I’ve looked through the docs and forums, but haven’t figured out why the below code is leaking memory during training. It does not leak when calling forward, and I am deleting all intermediate variables + calling gc.collect() + calling torch.cuda.empty_cache(), but still accumulate 5GB of garbage after the first batch.
Any tips on how to further troubleshoot? The above notebook should be fully reproducible and uses random data. Many thanks!
Not sure if there’s a memory leak – i.e., there’s insufficient data to determine this because your training loop runs only one time and then aborts due to high memory use.
When I reduce nfeatures = 15888 to nfeatures = 10000 I get
Allocated Memory: 871.82177734375 MB
New allocations: 2289.31884765625 MB
New allocations: 0.0 MB
New allocations: 0.0 MB
New allocations: 0.0 MB
New allocations: 0.0 MB
New allocations: 0.0 MB
...
The first 2Gb for the New allocations should be expected due to loss.backward()
but still accumulate 5GB of garbage after the first batch.
In your case, it should be also only a one time thing, but hard to tell because your loop aborts after one iteration. The reason why it’s not the case when you call forward only is that the .grad attributes are set to None before your first backward call, I’d say.
Thanks for the kind reply! You are right, it is not a leak per se, but rather a very high memory requirement for ADAM. This does make sense, although it was not immediately obvious that ADAM would fail for a 2GB graph! Adadelta, Adamax, and Adam required > 9GB and ran out of memory on a AWS P2 instance (K80 w/ 11GB RAM).
Using another optimizer, however, does work. SGD adds 2GB. RMSprop adds about about 4GB. Curiously, Adagrad needs only an additional ~4GB as well (although nvidia-smi showed more). I’m surprised that Adagrad can run but Adam/Adamax/Adadelta fail, as I thought the data requirements were similar in terms of per-parameter alpha. Might this suggest that the implementations for those three are memory inefficient?
It could be true that the implementation for Adam is not very memory efficient.

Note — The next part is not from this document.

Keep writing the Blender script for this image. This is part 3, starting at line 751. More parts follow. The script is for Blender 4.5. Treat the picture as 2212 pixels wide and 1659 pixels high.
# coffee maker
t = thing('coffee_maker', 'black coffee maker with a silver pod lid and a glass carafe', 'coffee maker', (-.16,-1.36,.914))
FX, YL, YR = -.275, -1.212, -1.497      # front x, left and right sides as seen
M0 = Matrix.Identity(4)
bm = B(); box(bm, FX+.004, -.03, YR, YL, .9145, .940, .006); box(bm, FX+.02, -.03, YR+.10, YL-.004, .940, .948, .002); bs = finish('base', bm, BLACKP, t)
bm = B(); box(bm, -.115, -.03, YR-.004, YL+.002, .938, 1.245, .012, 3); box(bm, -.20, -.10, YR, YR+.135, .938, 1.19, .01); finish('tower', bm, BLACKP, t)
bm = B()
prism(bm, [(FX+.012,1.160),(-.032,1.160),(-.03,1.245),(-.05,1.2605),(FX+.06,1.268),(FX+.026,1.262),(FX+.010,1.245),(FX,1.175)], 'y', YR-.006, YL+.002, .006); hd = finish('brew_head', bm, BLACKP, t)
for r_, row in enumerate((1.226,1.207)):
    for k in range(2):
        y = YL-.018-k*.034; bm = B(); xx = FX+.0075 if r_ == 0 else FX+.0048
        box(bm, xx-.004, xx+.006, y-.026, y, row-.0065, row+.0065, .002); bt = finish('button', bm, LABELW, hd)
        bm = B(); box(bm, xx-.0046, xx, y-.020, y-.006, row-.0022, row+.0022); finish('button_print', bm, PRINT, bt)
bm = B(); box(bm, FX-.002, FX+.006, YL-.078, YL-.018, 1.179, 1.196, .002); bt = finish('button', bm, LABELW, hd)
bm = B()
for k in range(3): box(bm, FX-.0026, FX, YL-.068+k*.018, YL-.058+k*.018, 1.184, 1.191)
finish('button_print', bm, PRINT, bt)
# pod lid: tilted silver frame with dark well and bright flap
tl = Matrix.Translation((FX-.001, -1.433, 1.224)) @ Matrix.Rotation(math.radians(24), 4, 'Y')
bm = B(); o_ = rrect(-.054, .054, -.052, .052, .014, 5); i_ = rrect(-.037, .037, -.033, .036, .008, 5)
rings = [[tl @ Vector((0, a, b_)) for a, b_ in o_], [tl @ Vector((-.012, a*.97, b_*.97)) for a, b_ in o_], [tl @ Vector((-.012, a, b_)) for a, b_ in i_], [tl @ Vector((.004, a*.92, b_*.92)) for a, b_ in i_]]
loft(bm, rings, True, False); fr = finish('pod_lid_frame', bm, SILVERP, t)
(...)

Regarding Adadelta vs Adam, the former only has one vector of the past gradients whereas the second has two parameters, beta1 and beta2 that are multiplied with two vectors, so that’s maybe explaining why it’s roughly twice as much memory.
Btw if you really need/want to use Adam on a net where such a problem occurs, you can try the new checkpointing feature (https://pytorch.org/docs/master/checkpoint.html ; an example can be found in the release docs at https://github.com/pytorch/pytorch/releases/tag/v0.4.0 if you scroll to the section “Neural Networks”). Haven’t used it myself yet, and it will make your code slower, but it would be a workaround for now instead of using another optimizer.